私は論文を書くときは、いつもイントロが一番難しいなと思っていて、メモも兼ねて、論文の最初のセクションに何が必要なのかをまとめておきます(前にも似たようなこと書いたかもしれません)。

1.問題(トピック)の設定
1文目はX scholars have long been interested in Y, Y has been X studies on X' have often focused on Yなどがテンプレ。あるいは、社会学であれば大きな社会変動から書くのも問いのスムーズな導出なので、Y has undergone a significant changes in Zみたいな文章もあり。
2文目からは、最初の文の具体化が基本。何がどこでどれくらいの期間で生じているのかや、既存研究は何に着目してきたかとかですね。

2.問題を本研究の関心に合わせて特定化する
1段落目は、どちらかというとそのトピックを知らない人でも、大きな変化があったり研究がされているということを広くアピールするもので、2段落目は、その中でも自分の論文で特に検討したい点について提起します。
先行研究を絞ることになるので、1文目はMost studies highlighted AやMuch research have focused on Aのように書くと、先行研究群XがAに着目していたことがわかります。2文目以降はその具体化に使います。

3.特定化した領域における先行研究の課題
あくまでイメージですが、この段階で仮想敵となる先行研究は数十くらいに絞れると議論がしやすくなる気がします。3段落目(あるいは2段落目の中盤)では、これら直接批判の対象とする先行研究の弱点や課題、例えば暗黙の想定や、理論的にはBも大事なのにAしか見てこなかったなどを指摘します。典型的な文章としては、Despite the scholar's attention to A、In contrast, prior studies paid less attention toなどのような「これまでの研究は〜〜に注目してこなかった」系の文章です。

3.5.先行研究の課題についての考察
単に先行研究で検討されてこなかっただけでは、読み手としては「んー、それで?」だったり「他にも見落としがあるんじゃないの(なんでその課題だけなの?)」と思うかもしれません。したがって、ここでは自分の研究の問いを表明するまでに、Aしか見ていない(Bを見ていない)と何がマズイのかを加えておくと、説得力が増します。典型的には、the absence of B limits Xであったり、testing the relationship between X and Y  is important for several reasons.みたいな文章です。続いて、First, Secondと続きます。
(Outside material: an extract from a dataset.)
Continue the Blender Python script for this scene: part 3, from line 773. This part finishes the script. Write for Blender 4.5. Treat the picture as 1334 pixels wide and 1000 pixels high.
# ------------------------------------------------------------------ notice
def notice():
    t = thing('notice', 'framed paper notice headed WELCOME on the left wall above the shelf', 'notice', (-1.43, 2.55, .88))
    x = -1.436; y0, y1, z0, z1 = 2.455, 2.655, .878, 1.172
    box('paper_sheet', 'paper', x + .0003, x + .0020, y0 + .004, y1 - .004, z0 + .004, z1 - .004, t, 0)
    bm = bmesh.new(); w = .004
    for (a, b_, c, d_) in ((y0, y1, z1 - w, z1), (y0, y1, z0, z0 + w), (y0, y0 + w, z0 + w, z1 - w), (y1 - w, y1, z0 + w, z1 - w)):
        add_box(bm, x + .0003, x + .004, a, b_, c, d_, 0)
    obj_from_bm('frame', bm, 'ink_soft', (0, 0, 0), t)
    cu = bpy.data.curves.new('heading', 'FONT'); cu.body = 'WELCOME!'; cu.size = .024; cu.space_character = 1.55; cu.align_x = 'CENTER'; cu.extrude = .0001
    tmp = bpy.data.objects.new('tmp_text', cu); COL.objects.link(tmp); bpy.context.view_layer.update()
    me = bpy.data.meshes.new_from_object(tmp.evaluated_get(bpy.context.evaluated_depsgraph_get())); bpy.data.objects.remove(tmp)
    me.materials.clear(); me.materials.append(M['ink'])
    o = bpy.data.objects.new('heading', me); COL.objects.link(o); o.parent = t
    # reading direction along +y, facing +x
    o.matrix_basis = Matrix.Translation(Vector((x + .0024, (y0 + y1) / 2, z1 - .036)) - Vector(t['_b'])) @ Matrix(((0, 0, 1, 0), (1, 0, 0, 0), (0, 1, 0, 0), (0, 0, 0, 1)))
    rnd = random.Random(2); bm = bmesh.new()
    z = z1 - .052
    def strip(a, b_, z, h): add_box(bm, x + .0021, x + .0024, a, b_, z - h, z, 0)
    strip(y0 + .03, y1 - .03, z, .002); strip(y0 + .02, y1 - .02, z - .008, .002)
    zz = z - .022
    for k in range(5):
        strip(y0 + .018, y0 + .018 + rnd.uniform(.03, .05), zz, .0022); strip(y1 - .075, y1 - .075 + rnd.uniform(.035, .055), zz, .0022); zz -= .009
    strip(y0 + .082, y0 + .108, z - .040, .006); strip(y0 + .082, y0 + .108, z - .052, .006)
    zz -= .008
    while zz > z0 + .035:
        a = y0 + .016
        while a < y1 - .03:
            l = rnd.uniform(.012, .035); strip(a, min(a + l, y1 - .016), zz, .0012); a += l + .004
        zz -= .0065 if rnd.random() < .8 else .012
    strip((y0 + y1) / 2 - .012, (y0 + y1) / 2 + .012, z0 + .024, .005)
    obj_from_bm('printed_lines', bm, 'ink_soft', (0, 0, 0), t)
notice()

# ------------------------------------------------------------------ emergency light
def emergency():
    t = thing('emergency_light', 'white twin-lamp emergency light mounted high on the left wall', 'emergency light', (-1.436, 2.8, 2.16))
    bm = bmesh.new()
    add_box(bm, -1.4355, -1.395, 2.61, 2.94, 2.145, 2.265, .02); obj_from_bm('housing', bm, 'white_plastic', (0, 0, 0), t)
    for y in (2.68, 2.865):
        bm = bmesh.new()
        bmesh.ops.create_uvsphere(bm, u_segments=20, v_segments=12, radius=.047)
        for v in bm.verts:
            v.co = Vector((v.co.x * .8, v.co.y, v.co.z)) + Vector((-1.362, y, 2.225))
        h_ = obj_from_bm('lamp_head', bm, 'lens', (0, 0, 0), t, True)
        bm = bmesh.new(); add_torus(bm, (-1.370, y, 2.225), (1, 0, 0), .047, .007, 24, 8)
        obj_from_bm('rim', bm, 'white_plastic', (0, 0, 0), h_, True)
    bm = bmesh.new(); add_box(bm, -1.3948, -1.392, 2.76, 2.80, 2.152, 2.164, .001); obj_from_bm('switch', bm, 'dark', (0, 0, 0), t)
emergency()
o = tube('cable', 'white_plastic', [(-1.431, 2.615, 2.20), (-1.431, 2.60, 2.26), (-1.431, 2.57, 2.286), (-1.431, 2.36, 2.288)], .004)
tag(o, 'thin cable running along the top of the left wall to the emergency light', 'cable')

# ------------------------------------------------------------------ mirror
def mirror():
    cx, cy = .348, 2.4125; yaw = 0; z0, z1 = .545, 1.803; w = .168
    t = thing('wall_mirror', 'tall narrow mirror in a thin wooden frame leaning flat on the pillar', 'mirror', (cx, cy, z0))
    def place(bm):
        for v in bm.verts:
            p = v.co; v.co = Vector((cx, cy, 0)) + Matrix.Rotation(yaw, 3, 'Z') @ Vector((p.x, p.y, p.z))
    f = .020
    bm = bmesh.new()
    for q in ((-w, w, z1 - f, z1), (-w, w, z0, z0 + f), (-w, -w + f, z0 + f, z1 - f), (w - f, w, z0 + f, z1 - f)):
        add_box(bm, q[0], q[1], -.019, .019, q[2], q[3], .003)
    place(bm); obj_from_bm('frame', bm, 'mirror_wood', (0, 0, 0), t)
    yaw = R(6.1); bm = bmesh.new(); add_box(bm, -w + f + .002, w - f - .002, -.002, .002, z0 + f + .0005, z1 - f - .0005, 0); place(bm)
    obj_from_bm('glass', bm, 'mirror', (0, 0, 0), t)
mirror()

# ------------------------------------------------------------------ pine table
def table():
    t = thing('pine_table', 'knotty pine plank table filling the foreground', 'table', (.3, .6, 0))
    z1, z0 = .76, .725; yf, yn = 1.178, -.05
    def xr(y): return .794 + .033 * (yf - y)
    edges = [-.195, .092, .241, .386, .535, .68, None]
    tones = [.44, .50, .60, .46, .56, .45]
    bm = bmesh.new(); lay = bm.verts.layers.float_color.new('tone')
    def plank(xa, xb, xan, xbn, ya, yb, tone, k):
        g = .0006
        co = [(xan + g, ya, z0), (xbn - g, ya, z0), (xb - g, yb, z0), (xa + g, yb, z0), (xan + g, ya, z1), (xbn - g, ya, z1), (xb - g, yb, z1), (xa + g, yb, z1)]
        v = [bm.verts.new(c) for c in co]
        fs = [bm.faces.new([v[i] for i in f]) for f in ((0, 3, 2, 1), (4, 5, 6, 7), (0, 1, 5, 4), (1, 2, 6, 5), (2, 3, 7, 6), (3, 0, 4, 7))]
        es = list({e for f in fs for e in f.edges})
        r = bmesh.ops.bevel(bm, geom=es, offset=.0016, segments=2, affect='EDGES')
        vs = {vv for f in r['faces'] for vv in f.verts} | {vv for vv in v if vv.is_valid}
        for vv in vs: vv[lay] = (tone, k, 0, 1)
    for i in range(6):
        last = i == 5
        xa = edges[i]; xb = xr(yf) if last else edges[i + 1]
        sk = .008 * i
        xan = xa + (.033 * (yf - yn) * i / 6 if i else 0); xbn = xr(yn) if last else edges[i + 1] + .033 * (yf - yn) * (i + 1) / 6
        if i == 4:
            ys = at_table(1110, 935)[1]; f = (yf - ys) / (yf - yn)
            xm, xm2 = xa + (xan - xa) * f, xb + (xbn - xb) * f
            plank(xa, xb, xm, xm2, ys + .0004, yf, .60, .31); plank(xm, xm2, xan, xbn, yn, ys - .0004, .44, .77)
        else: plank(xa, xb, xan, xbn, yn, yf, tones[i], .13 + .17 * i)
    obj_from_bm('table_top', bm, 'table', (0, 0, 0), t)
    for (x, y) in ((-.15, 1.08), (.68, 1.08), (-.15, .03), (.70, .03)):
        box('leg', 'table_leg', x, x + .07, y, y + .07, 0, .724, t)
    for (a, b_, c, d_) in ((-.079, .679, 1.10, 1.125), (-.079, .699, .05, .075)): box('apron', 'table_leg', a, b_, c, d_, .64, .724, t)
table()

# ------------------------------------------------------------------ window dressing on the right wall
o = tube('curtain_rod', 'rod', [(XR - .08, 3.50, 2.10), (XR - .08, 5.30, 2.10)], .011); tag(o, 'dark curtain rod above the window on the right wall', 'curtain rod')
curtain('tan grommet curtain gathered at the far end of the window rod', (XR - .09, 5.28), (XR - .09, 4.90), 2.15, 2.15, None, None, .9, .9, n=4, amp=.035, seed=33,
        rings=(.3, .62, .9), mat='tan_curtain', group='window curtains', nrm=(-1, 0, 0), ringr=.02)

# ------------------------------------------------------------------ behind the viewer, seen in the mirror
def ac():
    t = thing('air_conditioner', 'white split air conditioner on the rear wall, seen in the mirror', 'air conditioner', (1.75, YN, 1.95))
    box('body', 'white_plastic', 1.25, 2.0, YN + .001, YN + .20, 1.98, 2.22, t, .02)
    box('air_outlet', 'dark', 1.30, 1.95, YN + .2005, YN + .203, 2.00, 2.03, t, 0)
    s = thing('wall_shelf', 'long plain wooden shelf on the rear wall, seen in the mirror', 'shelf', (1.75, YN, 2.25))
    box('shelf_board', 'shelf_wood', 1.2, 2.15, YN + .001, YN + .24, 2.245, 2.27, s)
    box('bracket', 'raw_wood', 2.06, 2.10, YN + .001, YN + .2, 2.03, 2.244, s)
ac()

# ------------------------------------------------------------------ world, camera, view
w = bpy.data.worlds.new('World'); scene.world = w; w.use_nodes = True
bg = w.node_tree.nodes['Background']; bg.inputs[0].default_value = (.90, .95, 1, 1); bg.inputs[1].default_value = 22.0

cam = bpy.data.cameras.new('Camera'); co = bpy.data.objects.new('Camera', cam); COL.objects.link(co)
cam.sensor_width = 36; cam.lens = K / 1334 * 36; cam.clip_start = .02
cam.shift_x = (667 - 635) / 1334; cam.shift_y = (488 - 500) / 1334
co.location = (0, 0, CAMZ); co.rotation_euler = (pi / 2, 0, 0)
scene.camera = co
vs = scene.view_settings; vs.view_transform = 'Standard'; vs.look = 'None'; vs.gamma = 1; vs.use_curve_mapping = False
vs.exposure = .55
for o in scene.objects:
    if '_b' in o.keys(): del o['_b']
あるいは、ここで自分の研究のウリと対応させて先行研究の課題について詳述することもできると思います。例えば、Aにしか着目してこなかった関する既存研究と異なり、自分の研究がBとCに着目するのであれば、なぜ先行研究がBとCにおいて限界があったからだと書きます。BとCに入るのは、方法上の課題でもいいし、別のコンテキストを見逃していたので気づかなかったでもいいと思います。

4.本研究の問い
ここでIn this study, we attempt to examineのように、本研究の問いを書きます。理想としては、4段落目がいきなりIn this studyで始まっても、違和感のないような構成にそれまでの段落で十分にこの問いを検討する必然性をアピールできれば十分だと思います。